For last year, it came down to Mati Diop’s Dahomey representing Africa at the shortlist stage. The film had won the Golden Bear in Berlin months before, so it stood some kind of chance—although in an interview later in the year, Diop told me that she felt Cannes had a bigger sway with the Academy than Berlin. Based on what happened subsequently at the Oscars, she was right.
Africa’s film festivals need to get better at selecting films
Cannes is a very hierarchical event. You see this at the red carpets, you see this at the different queues as you await entry, you even see this with the press badges. Armed with anything but the highest-level badges for press, the festival can be a frustrating slog for journalists/critics.
And yet, once you do get a chance to see the films it has selected, you understand (almost anyway). Its selection of films is first-rate. At the end of the festival, I felt I had seen at least 5 films that were potential classics.
I have never left a film festival in Africa thinking that highly of its selection. Instead, I have been to festivals where I wondered why certain films were programmed in the competition category or even appearing at a festival at all. Cannes had its own surprises, its own shortcomings. As I wrote for the Guardian UK, there was a film in competition I suspected only got in there because its director and some of its stars are from European filmmaking royalty. But on the whole, Cannes delivers not just in atmosphere but in what appears on the big screen. Which, some African film festivals seem to forget is the centrepiece of their event.
I have told at least once that African film festivals have such weak films even in their highest categories because there just isn’t enough great work being produced. My response is this: African festivals don’t need to have a restrictive number of slots for its competitive categories. It is perfectly acceptable to have less than 10 films in competition.
Let’s make do with slim pickings, instead of cheapening what should be an honour and a mark of high artistry.
African film festivals need to do better with film critics and the media
If you do a great film but don’t have a particularly large box of cash for marketing, the press at a festival can help you generate buzz that can prove useful when it’s release time. This is one of the main reasons festivals exist and will continue to exist.
It is also one of the things African film festivals get wrong. From Lagos to Ouagadougou to Durban, it is the same story. The festivals are generally averse to striking deals with serious platforms, choosing instead to favour celebrity publications, if even that happens. Every kind of platform is useful but celebrity-focused ones rarely care about the quality of films and are generally more likely to flock towards established stars. Who then caters to the unknown director and crew who have done astounding work but without the budget for big-name actors?
At Cannes, an entire floor is reserved for the press. You can see a film, leave the hall, and begin a review. You can schedule interviews on the same floor. You have access to staff who will see what they can do to help you fix a media-related issue. Filmmakers and their teams can easily reach out to the press for coverage. A lot of these things happen because the festivals are intentional and there is a business model at play.
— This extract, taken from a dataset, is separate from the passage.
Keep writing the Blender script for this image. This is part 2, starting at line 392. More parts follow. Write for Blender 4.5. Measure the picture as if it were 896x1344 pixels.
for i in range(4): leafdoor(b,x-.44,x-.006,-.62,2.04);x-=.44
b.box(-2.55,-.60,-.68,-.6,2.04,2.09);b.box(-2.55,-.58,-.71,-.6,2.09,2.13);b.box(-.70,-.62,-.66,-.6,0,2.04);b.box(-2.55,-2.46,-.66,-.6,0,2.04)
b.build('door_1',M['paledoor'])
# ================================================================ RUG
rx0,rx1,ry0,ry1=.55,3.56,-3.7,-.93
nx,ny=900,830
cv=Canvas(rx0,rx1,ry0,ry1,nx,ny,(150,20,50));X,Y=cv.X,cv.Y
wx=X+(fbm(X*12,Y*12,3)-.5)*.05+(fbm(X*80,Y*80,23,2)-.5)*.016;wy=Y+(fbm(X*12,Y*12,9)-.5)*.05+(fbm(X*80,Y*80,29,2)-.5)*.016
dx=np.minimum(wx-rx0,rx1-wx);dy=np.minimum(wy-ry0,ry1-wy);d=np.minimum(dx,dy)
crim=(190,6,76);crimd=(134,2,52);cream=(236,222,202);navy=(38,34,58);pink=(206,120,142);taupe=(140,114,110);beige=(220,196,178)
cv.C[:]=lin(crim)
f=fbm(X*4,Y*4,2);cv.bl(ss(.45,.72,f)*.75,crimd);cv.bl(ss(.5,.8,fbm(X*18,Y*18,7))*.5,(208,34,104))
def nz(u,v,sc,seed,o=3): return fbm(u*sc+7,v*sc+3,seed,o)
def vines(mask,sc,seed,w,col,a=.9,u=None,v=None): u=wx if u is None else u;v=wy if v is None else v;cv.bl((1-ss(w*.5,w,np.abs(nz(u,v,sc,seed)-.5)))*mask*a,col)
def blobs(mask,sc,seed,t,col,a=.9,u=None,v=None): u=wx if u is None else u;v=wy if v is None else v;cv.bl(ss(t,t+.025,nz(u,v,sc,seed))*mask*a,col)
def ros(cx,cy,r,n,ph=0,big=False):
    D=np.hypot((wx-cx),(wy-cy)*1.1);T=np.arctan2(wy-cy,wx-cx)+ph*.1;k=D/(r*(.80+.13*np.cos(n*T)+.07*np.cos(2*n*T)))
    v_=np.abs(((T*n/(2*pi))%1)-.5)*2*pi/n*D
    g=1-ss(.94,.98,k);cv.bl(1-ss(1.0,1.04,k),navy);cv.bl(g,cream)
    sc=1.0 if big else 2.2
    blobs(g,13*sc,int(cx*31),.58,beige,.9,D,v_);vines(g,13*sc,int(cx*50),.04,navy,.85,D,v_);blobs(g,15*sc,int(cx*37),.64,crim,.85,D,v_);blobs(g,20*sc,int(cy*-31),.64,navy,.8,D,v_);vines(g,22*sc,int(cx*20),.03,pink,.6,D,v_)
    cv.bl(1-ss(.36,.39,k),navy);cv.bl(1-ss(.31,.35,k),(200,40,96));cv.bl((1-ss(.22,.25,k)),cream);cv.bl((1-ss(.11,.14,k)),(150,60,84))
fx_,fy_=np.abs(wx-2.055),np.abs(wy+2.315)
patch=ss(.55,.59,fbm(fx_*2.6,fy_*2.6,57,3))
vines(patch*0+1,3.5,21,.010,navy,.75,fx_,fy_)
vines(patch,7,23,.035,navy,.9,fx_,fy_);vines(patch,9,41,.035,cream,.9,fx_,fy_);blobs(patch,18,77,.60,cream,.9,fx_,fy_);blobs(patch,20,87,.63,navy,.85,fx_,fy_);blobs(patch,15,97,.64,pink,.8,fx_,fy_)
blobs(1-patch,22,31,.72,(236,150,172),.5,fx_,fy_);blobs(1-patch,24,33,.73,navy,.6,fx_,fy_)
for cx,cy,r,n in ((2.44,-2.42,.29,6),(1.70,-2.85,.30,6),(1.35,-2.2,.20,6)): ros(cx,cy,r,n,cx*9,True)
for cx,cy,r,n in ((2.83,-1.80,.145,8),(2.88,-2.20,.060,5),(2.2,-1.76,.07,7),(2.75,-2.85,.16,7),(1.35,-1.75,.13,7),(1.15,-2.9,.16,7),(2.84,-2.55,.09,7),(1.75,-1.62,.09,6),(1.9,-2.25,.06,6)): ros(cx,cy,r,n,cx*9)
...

On a tangential level, in 2019, Justin Chang, then a film critic at the Los Angeles Times, was one of the jury members at the Berlinale, alongside Sandra Huller, Sebastian Lelio, and Juliette Binoche, who chaired the jury. I can’t recall an African critic covering mainstream cinema getting such an invitation at one of our big festivals.
It would be immensely helpful if African film festivals understand what they owe their best filmmakers and how they contribute to helping a great film find its champions.